To the extent some of these statements tended to incriminate Harris, they provided only marginal or cumulative evidence of his guilt. They project an image of a person acting not against his penal interest, but striving mightily to shift principal responsibility to someone else. See United States v. Sarmiento Perez, 633 F. 2d 1092, 1102 (CA5 1981) ("[The declarant] might well have been motivated to misrepresent the role of others in the criminal enterprise, and might well have viewed the statement[s] as a whole--including the ostensibly disserving portions--to be in his interest rather than against it.").
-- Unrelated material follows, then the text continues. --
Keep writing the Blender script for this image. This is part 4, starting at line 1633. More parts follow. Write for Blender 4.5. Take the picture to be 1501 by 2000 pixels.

For these reasons, I would hold that none of Harris' hearsay statements were admissible under Rule804(b)(3). [n.*] The trial judge characterized Agent Walton's testimony as "very damning." App. 50. The prosecutor considered it so prejudicial that she offered to join defense counsel's motion for a mistrial should the trial court determine that the hearsay statements had been erroneously admitted. Id., at 51 ("If the [trial] Court determines that it has been improper for [Agent Walton] to say those statements, then the Court must of necessity declare a mistrial, because there is no way they can remove what . . . they have heard that Reginald Harris said about Fredel Williamson, and the Government will join in the [defense counsel's] motion [for a mistrial], because I think that would be a burden no one could overcome in the 11th Circuit."). I concur in the Court's decision to vacate the Court of Appeals' judgment, however, because I have not examined the entire trial court record; I therefore cannot say the Government should be denied an opportunity to argue that the erroneous admission of the hearsay statements, in light of the other evidence introduced at trial, constituted harmless error. See Fed. Rule Crim. Proc. 52(a); Kotteakos v. United States, 328 U.S. 750, 776 (1946) (error requires reversal of criminal conviction if it is "highly probable that the error had substantial andinjurious effect or influence in determining the jury's verdict").


Notes

* Nor could any of Harris' hearsay statements be admitted under Rule 801(d)(2)(E), which provides that statements made "by a coconspirator of a party during the course and in furtherance of the conspiracy" are not hearsay. The trial judge initially appeared to base his ruling admitting the statements on the co conspirator rule. See App. 34-36; id., at 47 ("I let it in as a co conspirator statement."). The prosecutor, however, "agree[d] with [defense counsel] totally" that "[they are] not . . . statement[s] in furtherance of the conspiracy"; Agent Walton's testimony, she explained, was "not offered under [the co conspirator] exception," but under Rule 804(b)(3). App. 47. I do not read the Court's opinion, ante, at 9, n. *, to suggest that the hearsay statements in this case could have been admitted under Rule 801(d)(2)(E).